-- start INFORMATION PROVIDED --

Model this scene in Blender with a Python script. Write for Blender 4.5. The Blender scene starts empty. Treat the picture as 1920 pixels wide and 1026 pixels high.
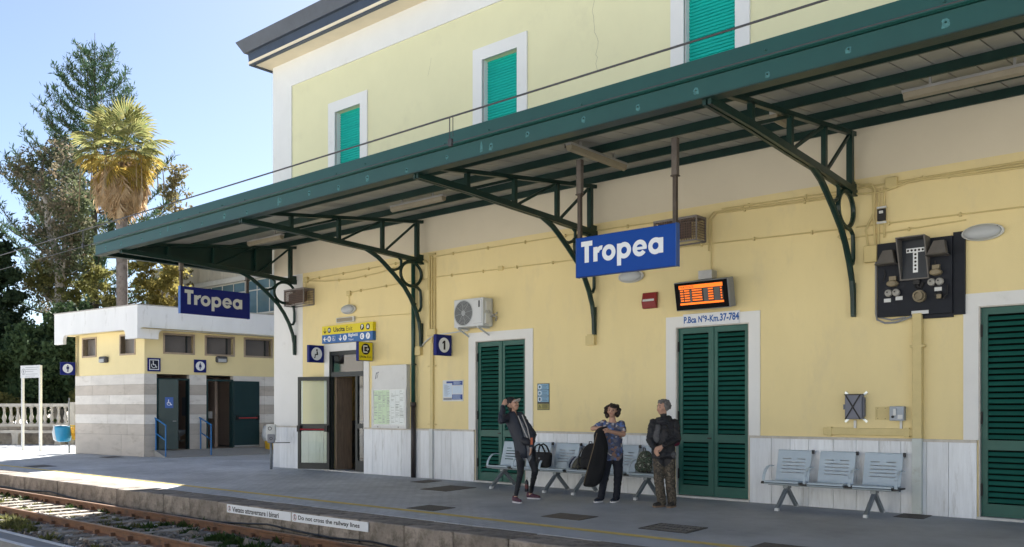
import bpy, bmesh, math, random
import numpy as np
from mathutils import Vector, Matrix, noise as mnoise
random.seed(7); rng = np.random.default_rng(7)
SC = bpy.context.scene
COL = SC.collection
R = math.radians
# ------------------------------------------------------------------ camera
cam = bpy.data.objects.new('camera', bpy.data.cameras.new('camera')); COL.objects.link(cam)
cam.location = (0, -13.94, 1.57)
cam.rotation_euler = (R(90), 0, R(41.08))
cam.data.sensor_width = 36; cam.data.lens = 36*1652/1920
cam.data.shift_y = 255/1920
cam.data.clip_end = 3000; cam.data.clip_start = .05
SC.camera = cam
# ------------------------------------------------------------------ world and sun
SUNV = Vector((-.665, 1, 1.176)).normalized()
W = bpy.data.worlds.new('World'); SC.world = W; W.use_nodes = True
nt = W.node_tree; bg = nt.nodes['Background']
sky = nt.nodes.new('ShaderNodeTexSky'); sky.sky_type = 'NISHITA'; sky.sun_disc = False
sky.sun_elevation = math.asin(SUNV.z); sky.sun_rotation = math.atan2(SUNV.x, SUNV.y)
sky.air_density = .75; sky.dust_density = .55; sky.ozone_density = .8; sky.altitude = 20
nt.links.new(sky.outputs[0], bg.inputs[0]); bg.inputs[1].default_value = .05
sun = bpy.data.objects.new('sun', bpy.data.lights.new('sun', 'SUN')); COL.objects.link(sun)
sun.data.energy = 5; sun.data.angle = R(.53); sun.data.color = (1, .97, .92)
sun.rotation_euler = SUNV.to_track_quat('Z', 'Y').to_euler()
SC.view_settings.view_transform = 'Standard'; SC.view_settings.look = 'None'
SC.view_settings.exposure = 1.97; SC.view_settings.gamma = 1; SC.view_settings.use_curve_mapping = False
SC.render.engine = 'CYCLES'
SC.cycles.max_bounces = 8; SC.cycles.diffuse_bounces = 5; SC.cycles.transparent_max_bounces = 12

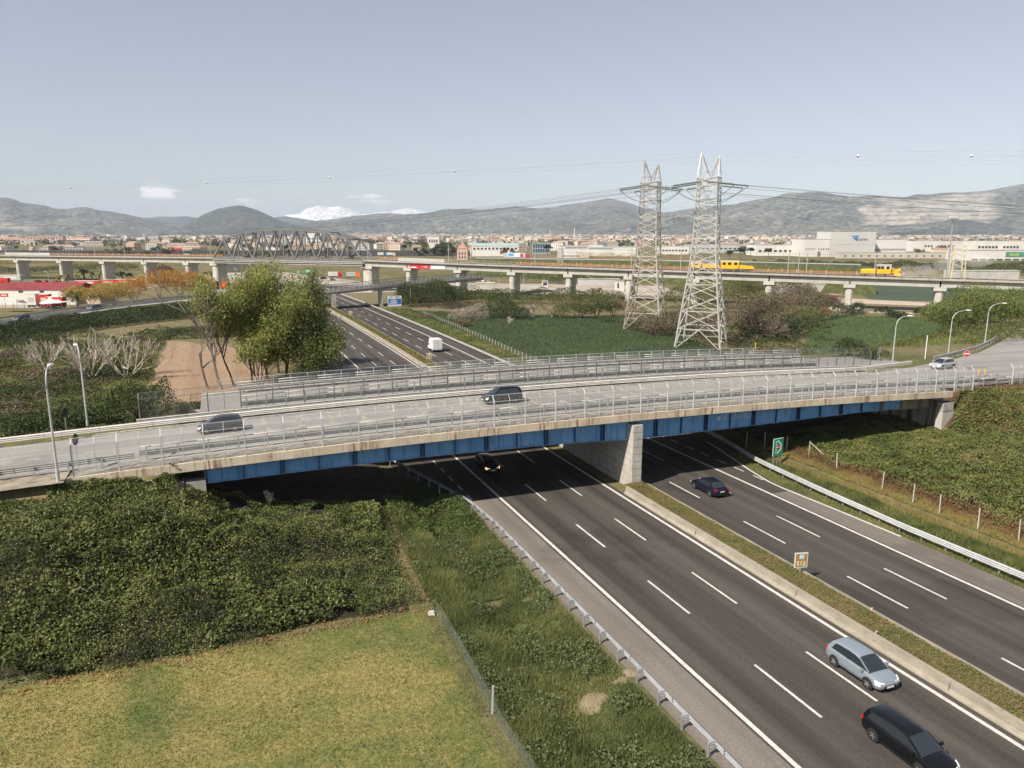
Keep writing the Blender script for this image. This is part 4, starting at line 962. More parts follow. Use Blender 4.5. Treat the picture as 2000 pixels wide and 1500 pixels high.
o3 = np.array([12.3, 12, float(h(12.3, 12))]); wp = [(12.35 + .10 * sin(q * .5), q) for q in np.arange(12, 46.6, 1.0)]
mbw = MB()
for zq in np.arange(.1, 1.25, .12):
    mbw.tube([np.array([a, b_, float(h(a, b_)) + zq * (1 - .25 * abs(sin(b_ * .35)))]) - o3 for a, b_ in wp], .0035, 3, False)
for a, b_ in [(np.interp(q, [p[1] for p in wp], [p[0] for p in wp]), q) for q in np.arange(12, 46.5, .14)]: mbw.tube([np.array([a, b_, float(h(a, b_))]) - o3, np.array([a + .03, b_, float(h(a, b_)) + 1.3 * (1 - .25 * abs(sin(b_ * .35)))]) - o3], .003, 3, False)
mbw.build('wire_netting', m_galv_dull, t)
for q in (15, 24.8, 34.6):
    a = 12.35 + .10 * sin(q * .5); MB().beam(np.array([a, q, float(h(a, q)) - .2]) - o3, np.array([a + .05, q, float(h(a, q)) + 1.75]) - o3, .09).build('post', m_conc_pale, t)
# ------------------------------------------------------------------ railway viaduct and truss bridge
TAU = np.array(XY(-.9150, .4035)); V0 = np.array(XY(144, 254)); VRZ = math.atan2(TAU[1], TAU[0]); VL = 463.4
NV = np.array([-TAU[1], TAU[0]])                              # local +y of the viaduct, towards the viewer
ztop = lambda s: float(np.interp(s / VL, [-.6, -.25, 0, .34, .5, .686, 1, 1.5], [8.6, 9.4, 10.3, 12.1, 13.4, 13.3, 12.6, 11.6]))
def vs(u): k = (u - 1000) / F; return (144 - 254 * k) / (424 + 187 * k) * VL
def vw(s, y): p = V0 + TAU * s + NV * y; return p[0], p[1]
via = thing('railway_viaduct', 'long concrete railway viaduct on wall piers crossing the plain', 'viaduct', (V0[0], V0[1], 0), VRZ)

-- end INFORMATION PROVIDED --

§ **BRIEF**:
Restate the listing above word for word, and skip the pictures.

§ **FINAL ANSWER**:
Model this scene in Blender with a Python script. Write for Blender 4.5. The Blender scene starts empty. Treat the picture as 1920 pixels wide and 1026 pixels high.
import bpy, bmesh, math, random
import numpy as np
from mathutils import Vector, Matrix, noise as mnoise
random.seed(7); rng = np.random.default_rng(7)
SC = bpy.context.scene
COL = SC.collection
R = math.radians
# ------------------------------------------------------------------ camera
cam = bpy.data.objects.new('camera', bpy.data.cameras.new('camera')); COL.objects.link(cam)
cam.location = (0, -13.94, 1.57)
cam.rotation_euler = (R(90), 0, R(41.08))
cam.data.sensor_width = 36; cam.data.lens = 36*1652/1920
cam.data.shift_y = 255/1920
cam.data.clip_end = 3000; cam.data.clip_start = .05
SC.camera = cam
# ------------------------------------------------------------------ world and sun
SUNV = Vector((-.665, 1, 1.176)).normalized()
W = bpy.data.worlds.new('World'); SC.world = W; W.use_nodes = True
nt = W.node_tree; bg = nt.nodes['Background']
sky = nt.nodes.new('ShaderNodeTexSky'); sky.sky_type = 'NISHITA'; sky.sun_disc = False
sky.sun_elevation = math.asin(SUNV.z); sky.sun_rotation = math.atan2(SUNV.x, SUNV.y)
sky.air_density = .75; sky.dust_density = .55; sky.ozone_density = .8; sky.altitude = 20
nt.links.new(sky.outputs[0], bg.inputs[0]); bg.inputs[1].default_value = .05
sun = bpy.data.objects.new('sun', bpy.data.lights.new('sun', 'SUN')); COL.objects.link(sun)
sun.data.energy = 5; sun.data.angle = R(.53); sun.data.color = (1, .97, .92)
sun.rotation_euler = SUNV.to_track_quat('Z', 'Y').to_euler()
SC.view_settings.view_transform = 'Standard'; SC.view_settings.look = 'None'
SC.view_settings.exposure = 1.97; SC.view_settings.gamma = 1; SC.view_settings.use_curve_mapping = False
SC.render.engine = 'CYCLES'
SC.cycles.max_bounces = 8; SC.cycles.diffuse_bounces = 5; SC.cycles.transparent_max_bounces = 12

Keep writing the Blender script for this image. This is part 4, starting at line 962. More parts follow. Use Blender 4.5. Treat the picture as 2000 pixels wide and 1500 pixels high.
o3 = np.array([12.3, 12, float(h(12.3, 12))]); wp = [(12.35 + .10 * sin(q * .5), q) for q in np.arange(12, 46.6, 1.0)]
mbw = MB()
for zq in np.arange(.1, 1.25, .12):
    mbw.tube([np.array([a, b_, float(h(a, b_)) + zq * (1 - .25 * abs(sin(b_ * .35)))]) - o3 for a, b_ in wp], .0035, 3, False)
for a, b_ in [(np.interp(q, [p[1] for p in wp], [p[0] for p in wp]), q) for q in np.arange(12, 46.5, .14)]: mbw.tube([np.array([a, b_, float(h(a, b_))]) - o3, np.array([a + .03, b_, float(h(a, b_)) + 1.3 * (1 - .25 * abs(sin(b_ * .35)))]) - o3], .003, 3, False)
mbw.build('wire_netting', m_galv_dull, t)
for q in (15, 24.8, 34.6):
    a = 12.35 + .10 * sin(q * .5); MB().beam(np.array([a, q, float(h(a, q)) - .2]) - o3, np.array([a + .05, q, float(h(a, q)) + 1.75]) - o3, .09).build('post', m_conc_pale, t)
# ------------------------------------------------------------------ railway viaduct and truss bridge
TAU = np.array(XY(-.9150, .4035)); V0 = np.array(XY(144, 254)); VRZ = math.atan2(TAU[1], TAU[0]); VL = 463.4
NV = np.array([-TAU[1], TAU[0]])                              # local +y of the viaduct, towards the viewer
ztop = lambda s: float(np.interp(s / VL, [-.6, -.25, 0, .34, .5, .686, 1, 1.5], [8.6, 9.4, 10.3, 12.1, 13.4, 13.3, 12.6, 11.6]))
def vs(u): k = (u - 1000) / F; return (144 - 254 * k) / (424 + 187 * k) * VL
def vw(s, y): p = V0 + TAU * s + NV * y; return p[0], p[1]
via = thing('railway_viaduct', 'long concrete railway viaduct on wall piers crossing the plain', 'viaduct', (V0[0], V0[1], 0), VRZ)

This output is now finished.